Significant risks are still present in Asian's foremost economy: public debt and the financial sector. Regarding the fiscal problem, the government has increased transparency and control over local government finances. Secondly, it has also taken measures to control credit, both in the area of banks and also in the growing shadow system. In fact, credit to the private sector has shot up from 120% of GDP in 2007 to 178% at the beginning of 2013. Greater credit control should certainly help to contain house prices (another significant risk) and local government spending, extensively financed through bank loans to special investment vehicles.


Further waves of depreciation are spoiling the outlook in several emerging countries. The Argentine peso has seen its largest depreciation since 2002, more than 20.5% against the dollar between 21 January and its weakest moment, after the central bank's decision to limit intervention in its defence. A 30% drop in international reserves since May lies behind this change in policy.

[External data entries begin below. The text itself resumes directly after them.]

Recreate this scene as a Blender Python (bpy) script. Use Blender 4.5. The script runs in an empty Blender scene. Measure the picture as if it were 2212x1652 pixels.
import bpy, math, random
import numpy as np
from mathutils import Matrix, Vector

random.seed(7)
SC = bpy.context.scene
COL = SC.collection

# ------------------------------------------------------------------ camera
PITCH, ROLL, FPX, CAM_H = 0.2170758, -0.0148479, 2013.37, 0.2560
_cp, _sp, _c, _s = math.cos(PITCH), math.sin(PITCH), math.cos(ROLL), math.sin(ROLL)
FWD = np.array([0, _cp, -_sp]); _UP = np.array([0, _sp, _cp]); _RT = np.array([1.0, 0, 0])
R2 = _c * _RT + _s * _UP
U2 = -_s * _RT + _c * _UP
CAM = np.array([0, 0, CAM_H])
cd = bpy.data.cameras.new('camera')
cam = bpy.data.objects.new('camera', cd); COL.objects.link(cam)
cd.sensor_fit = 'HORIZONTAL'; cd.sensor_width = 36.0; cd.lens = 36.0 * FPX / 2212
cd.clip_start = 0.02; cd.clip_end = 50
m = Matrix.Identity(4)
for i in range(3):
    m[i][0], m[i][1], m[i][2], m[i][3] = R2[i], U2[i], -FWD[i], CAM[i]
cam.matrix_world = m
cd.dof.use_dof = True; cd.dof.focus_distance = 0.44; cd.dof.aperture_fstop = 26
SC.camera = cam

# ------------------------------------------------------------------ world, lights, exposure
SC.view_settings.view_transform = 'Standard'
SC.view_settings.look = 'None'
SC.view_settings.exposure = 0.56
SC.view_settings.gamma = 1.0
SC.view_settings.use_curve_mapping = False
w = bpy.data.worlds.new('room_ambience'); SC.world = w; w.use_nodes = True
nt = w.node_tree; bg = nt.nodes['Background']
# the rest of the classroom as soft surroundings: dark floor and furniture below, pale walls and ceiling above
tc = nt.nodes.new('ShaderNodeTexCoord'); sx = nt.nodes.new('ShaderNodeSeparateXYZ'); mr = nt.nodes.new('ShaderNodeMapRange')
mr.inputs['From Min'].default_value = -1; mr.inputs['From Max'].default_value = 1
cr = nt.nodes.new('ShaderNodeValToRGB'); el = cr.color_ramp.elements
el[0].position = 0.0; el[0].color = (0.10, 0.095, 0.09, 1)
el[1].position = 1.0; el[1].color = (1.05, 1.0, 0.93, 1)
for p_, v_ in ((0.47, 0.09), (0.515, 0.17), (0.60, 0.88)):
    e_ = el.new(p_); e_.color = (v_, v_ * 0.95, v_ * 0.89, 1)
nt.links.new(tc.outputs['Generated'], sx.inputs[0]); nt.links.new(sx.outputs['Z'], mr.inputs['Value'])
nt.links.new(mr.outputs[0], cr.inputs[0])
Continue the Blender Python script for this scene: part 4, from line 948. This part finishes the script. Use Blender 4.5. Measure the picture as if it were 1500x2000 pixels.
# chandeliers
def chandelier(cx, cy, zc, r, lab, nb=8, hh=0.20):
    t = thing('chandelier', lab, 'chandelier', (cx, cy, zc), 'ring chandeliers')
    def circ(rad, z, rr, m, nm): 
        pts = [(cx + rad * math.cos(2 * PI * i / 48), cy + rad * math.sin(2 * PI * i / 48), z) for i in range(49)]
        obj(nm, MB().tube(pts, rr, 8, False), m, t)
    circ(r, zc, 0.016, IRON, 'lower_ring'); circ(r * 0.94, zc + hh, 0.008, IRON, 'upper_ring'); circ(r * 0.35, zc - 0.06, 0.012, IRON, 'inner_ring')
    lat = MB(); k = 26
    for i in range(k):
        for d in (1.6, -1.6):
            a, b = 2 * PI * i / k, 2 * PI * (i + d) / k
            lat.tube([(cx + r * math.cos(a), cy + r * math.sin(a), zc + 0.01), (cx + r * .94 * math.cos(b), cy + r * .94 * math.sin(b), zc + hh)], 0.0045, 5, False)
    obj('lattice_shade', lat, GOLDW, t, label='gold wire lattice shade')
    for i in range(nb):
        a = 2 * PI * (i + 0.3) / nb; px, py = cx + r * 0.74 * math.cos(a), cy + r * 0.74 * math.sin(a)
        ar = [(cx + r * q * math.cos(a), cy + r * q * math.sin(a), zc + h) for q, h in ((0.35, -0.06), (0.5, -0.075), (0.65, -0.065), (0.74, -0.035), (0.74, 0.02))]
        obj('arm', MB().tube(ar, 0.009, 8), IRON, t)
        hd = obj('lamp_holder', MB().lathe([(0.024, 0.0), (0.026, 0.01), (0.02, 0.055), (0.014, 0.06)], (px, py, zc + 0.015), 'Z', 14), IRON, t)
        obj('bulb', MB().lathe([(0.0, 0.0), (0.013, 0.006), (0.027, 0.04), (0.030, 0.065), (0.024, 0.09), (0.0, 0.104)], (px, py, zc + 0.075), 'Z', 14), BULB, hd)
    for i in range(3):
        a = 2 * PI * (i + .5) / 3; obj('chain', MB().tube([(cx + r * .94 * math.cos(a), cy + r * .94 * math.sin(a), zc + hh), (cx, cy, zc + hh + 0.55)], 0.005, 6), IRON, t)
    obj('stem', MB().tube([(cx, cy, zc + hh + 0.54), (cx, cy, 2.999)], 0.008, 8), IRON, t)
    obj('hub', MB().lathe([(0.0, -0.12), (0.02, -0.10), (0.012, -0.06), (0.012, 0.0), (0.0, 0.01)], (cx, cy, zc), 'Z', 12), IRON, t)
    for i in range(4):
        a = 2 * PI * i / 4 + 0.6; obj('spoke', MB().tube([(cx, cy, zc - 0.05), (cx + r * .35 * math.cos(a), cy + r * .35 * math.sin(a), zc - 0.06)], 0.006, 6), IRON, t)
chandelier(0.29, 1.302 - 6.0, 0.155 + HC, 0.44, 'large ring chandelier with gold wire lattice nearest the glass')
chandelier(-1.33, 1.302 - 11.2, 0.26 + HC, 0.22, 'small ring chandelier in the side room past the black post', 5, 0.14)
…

This depreciation is ultimately due to entrenched economic imbalances and particularly inflation (around 10% since 2010, according to official figures which very likely underestimate it). Turkey, also affected by inflationary pressures and considerable external imbalances, has been another of the economies suffering severe convulsions in their currency, with depreciation in excess of 6.7% between 21 January and its weakest moment. Given this situation, the country's central bank has reacted quickly and decisively with a widespread interest rate hike. India, Brazil and South Africa have once again surprised with interest rate hikes (up to 8.00% in India, 10.50% in Brazil and 5.5% in South Africa), in order to defend their respective currencies and slow up inflation.